El decir que las ganancias son un fin inmediato legítimo para aquellos que se dedican a negociar no contradice la condena escolástica a aquellos que persiguen las ganancias como fin último. Uno de los temas más difíciles que exploraron fue el de las meretrices y el derecho que ellas tenían a quedarse con las ganancias que resultaban de la venta de sus cuerpos. La respuesta era muy cautelosa. Pese a que como moralistas condenaban el acto de la prostitución, declararon que tales mujeres tenían derecho a recibir una compensación monetaria por sus servicios. Esta actitud frente a actos inmorales era resultado de poner en práctica el principio tomista de que no toda prohibición o recomendación de la ley natural normativa necesita una ley positiva que la haga cumplir. Como bien señaló E C. Copleston:

No se desprende [de la filosofía tomista] que cada precepto y prohibición de la ley natural moral debe ser incorporado en la legislación; porque pueden existir casos en que tal proceder puede no conducir al bien público[21].

San Antonino notó que muchos contratos pecaminosos (tales como la prostitución) son permitidos para utilidad de la república, y de ningún modo esto significaba que esas acciones eran buenas[22]. Unas décadas después, Conradus Summenhart escribió en su De Contractibus que las meretrices «que por acuerdo reciben un precio, pecan por prostituirse pero no por recibir una remuneración»[23]. Martín de Azpilcueta concordaba:

De manera que las mujeres públicas, que se ponen a ganar con sus cuerpos malaventurados, aunque pecan por ello, pero no pecan tomando su salario, ni son obligadas a restituirlo, y aun pueden cobrar lo que les fuere prometido[24].
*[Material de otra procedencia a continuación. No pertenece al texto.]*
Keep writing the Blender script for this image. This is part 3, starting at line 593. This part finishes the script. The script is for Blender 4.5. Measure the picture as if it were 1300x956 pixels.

Antonio de Escobar fue uno de los primeros autores en generalizar las conclusiones escolásticas referentes a las ganancias producidas por la prostitución a las ganancias resultantes de otras ramas de negocios. Dedujo que, pese a la maldad intrínseca de la venta de los favores de la prostituta, los mismos producían placer, y las cosas que producen placer merecen un precio. Asimismo, la tarifa de la prostituta es algo que se da libremente (nadie puede argumentar que fue compelido a asistir a un prostíbulo). Notando que la mayoría de los doctores compartían su juicio, Escobar estipuló que deberíamos razonar del mismo modo al analizar otros tipos de ganancias: nadie puede ser obligado a restituir ganancias obtenidas sin fraude, mentira o extorsión[25]. Citando, como tantos otros, a San Agustín, Pedro de Aragón concluyó que «los malvados no son los negocios sino los negociantes»[26].